2009年7月12日

「花とアリス」を見る

'04年,岩井俊二監督。

少女二人ののんびりした日常会話で始まる。さりげなくバックの駅名が昭和漫画ネタになっていたりするあたりから少しずつ作り物のもう一つの現実世界へ迷い込むことになる。

花(鈴木杏)があこがれの男の子(郭智博)をだまして記憶喪失だと思い込ませ,無理につきあうという無茶な話。親友のアリス(蒼井優)がそれに巻き込まれて…。

あちこちにちりばめられた脱力系の笑いがツボをつく。「ナメクジ」の個所はかなり好き。

撮影,特に光の使い方が美しい。耽美主義的な画面が少女たちの世界(必ずしも楽しいことばかりではないと描かれる)とうまく溶け合って,岩井俊二のこの系統の作品にはやられっぱなし。

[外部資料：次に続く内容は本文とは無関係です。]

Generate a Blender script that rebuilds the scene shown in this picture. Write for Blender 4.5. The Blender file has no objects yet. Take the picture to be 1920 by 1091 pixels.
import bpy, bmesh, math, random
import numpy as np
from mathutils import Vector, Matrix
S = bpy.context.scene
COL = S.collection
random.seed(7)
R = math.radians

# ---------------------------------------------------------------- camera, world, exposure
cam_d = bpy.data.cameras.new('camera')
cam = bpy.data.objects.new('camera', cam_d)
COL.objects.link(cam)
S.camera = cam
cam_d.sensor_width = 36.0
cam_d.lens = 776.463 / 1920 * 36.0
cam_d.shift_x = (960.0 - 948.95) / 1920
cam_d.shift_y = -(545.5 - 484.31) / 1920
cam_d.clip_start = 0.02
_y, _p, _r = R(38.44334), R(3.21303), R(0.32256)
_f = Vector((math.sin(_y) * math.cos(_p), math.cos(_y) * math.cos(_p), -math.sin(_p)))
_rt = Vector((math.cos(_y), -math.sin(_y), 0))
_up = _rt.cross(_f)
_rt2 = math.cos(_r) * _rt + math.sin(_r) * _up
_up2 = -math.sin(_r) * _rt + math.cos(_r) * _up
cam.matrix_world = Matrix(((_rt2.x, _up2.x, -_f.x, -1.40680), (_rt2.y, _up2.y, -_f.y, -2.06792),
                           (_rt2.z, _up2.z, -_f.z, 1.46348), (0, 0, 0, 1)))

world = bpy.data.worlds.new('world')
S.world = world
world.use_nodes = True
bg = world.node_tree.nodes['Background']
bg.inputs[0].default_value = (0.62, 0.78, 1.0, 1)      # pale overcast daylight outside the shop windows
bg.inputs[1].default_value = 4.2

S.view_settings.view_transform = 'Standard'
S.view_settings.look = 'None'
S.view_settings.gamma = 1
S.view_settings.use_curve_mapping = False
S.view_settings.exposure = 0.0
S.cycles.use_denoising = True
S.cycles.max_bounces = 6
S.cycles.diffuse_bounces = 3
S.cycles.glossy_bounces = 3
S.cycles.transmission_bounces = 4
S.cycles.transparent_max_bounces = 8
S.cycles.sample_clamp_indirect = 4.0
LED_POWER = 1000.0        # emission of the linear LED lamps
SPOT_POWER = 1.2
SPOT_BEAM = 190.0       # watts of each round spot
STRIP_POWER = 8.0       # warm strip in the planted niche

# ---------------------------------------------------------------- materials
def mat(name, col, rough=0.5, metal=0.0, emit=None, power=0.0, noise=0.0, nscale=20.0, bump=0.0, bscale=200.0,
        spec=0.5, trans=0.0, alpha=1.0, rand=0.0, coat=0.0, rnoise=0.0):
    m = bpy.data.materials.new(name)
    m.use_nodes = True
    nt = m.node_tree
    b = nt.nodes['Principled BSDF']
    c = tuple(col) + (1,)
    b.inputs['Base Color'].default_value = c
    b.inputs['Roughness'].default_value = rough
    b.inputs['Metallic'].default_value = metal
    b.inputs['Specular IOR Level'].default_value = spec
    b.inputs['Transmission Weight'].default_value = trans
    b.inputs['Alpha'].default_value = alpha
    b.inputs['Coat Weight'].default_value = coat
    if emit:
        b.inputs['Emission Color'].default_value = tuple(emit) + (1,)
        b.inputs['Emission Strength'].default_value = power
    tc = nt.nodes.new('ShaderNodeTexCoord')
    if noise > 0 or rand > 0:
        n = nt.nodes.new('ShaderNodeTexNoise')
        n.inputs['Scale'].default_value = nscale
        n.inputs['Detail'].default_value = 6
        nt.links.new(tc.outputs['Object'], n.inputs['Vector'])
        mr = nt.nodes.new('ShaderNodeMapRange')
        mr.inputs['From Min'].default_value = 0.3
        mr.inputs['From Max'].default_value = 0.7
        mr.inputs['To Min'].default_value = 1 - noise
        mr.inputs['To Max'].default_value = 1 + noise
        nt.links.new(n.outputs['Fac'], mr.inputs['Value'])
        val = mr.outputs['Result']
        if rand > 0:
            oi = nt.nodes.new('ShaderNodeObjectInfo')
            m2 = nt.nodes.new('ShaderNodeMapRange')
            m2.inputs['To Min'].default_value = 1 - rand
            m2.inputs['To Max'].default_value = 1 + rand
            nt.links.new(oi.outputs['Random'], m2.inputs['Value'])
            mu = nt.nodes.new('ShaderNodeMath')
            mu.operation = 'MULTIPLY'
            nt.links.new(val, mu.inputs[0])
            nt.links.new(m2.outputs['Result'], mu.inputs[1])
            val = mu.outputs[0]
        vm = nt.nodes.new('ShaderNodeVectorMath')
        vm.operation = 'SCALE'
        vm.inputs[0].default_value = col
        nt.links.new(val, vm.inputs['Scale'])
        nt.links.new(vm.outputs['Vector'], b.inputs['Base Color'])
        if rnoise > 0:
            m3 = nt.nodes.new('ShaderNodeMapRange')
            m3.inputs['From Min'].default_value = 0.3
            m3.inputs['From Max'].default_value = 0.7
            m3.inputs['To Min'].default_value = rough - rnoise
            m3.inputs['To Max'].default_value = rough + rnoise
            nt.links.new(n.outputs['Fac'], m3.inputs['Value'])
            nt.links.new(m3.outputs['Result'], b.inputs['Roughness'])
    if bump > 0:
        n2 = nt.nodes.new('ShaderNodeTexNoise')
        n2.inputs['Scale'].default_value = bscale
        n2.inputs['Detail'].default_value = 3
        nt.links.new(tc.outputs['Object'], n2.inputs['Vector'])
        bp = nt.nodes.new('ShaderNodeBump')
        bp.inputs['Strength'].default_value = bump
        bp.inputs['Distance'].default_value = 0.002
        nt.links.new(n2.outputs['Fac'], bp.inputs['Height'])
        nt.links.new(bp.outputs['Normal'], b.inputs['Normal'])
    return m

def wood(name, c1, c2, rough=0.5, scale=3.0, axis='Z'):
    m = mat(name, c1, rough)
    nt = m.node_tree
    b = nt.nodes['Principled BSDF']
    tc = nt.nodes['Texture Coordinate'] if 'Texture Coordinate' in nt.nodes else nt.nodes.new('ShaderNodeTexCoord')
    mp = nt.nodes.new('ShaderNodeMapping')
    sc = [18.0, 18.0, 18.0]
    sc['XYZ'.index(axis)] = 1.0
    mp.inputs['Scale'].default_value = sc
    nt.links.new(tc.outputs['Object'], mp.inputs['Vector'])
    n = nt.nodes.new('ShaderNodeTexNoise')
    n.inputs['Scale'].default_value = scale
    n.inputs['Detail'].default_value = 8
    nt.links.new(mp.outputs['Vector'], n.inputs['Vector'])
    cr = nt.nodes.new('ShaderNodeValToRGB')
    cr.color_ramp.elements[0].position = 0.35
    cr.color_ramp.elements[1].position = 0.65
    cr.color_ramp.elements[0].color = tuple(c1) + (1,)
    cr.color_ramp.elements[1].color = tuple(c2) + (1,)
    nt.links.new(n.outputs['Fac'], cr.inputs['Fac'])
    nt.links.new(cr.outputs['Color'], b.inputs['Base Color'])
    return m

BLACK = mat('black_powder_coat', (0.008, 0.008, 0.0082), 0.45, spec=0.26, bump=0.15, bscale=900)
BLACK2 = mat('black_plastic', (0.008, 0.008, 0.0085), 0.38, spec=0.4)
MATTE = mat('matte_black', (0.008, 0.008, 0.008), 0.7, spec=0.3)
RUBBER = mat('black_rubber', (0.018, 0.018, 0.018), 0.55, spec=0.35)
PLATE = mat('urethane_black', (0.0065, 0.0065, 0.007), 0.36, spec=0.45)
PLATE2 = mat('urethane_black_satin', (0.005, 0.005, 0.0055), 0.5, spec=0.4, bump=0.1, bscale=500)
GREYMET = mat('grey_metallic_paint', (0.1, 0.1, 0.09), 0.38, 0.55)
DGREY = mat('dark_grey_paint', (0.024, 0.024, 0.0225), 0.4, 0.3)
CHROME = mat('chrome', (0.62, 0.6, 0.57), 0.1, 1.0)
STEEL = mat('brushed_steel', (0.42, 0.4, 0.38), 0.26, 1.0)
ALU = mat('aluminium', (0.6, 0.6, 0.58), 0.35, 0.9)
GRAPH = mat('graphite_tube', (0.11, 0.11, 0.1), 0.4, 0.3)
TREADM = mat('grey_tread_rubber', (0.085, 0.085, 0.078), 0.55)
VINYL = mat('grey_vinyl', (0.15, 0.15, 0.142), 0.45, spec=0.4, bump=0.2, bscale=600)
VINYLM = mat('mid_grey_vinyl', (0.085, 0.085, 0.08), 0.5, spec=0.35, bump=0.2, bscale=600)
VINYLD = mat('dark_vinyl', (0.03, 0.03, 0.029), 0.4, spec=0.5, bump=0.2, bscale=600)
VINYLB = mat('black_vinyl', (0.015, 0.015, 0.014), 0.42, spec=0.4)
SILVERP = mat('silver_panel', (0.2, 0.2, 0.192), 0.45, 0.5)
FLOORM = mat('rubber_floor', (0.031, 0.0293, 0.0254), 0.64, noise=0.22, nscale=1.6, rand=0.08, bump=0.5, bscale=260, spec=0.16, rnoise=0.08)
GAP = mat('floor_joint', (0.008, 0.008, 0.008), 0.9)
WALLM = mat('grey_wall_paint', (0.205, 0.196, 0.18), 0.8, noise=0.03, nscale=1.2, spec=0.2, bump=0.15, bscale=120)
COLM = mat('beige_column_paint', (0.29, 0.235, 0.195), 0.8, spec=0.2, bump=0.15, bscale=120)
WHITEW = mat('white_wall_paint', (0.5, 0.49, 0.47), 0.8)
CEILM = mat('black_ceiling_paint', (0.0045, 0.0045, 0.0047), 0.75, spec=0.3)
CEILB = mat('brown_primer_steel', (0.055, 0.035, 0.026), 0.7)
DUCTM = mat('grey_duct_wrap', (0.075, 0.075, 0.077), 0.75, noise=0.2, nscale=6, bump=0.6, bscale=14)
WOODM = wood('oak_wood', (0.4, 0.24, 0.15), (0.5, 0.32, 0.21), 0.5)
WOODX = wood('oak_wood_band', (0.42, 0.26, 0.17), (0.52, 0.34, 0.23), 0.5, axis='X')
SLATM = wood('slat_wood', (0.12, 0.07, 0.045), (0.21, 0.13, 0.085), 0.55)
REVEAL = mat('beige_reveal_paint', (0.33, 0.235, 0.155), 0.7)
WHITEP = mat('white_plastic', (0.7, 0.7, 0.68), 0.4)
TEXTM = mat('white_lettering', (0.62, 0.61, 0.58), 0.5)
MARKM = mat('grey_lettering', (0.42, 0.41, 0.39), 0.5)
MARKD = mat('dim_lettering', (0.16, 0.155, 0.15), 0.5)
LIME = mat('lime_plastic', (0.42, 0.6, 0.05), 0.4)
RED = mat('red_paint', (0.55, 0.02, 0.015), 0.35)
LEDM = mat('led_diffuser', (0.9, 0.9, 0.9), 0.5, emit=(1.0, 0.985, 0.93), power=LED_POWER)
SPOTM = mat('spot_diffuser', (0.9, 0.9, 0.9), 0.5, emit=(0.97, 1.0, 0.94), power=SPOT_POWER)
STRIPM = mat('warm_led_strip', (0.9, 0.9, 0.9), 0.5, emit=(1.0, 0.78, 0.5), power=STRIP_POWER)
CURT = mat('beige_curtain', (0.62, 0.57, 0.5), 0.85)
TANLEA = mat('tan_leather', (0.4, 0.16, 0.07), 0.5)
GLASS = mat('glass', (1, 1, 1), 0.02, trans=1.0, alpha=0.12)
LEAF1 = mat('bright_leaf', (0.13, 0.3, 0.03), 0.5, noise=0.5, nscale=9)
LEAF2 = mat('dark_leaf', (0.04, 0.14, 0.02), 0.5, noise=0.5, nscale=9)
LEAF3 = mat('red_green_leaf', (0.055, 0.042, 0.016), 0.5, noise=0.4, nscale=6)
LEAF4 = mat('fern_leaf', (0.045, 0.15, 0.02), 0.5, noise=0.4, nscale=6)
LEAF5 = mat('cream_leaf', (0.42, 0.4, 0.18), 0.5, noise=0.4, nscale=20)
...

アリスが男の子とデートした時,スイーツを食べる前に見せる演技したスマイルが最高で,こんな風にだまされるのもいいかなと思ってしまう,ばかなワタシ。

映像美という点では花の泣き顔の大写しの場面だけど,アリスの長いバレエシーンは意味もわからず泣ける感じ。見ることの快感をつきつめている。

見終わってからうちの奥様が「ロリコンのおじさんが好きそうな…」と,みもふたもないことを言う。そういう次元の話じゃないだろうと思いつつも,全否定できない部分もあり,ちょっとつらい…(?)。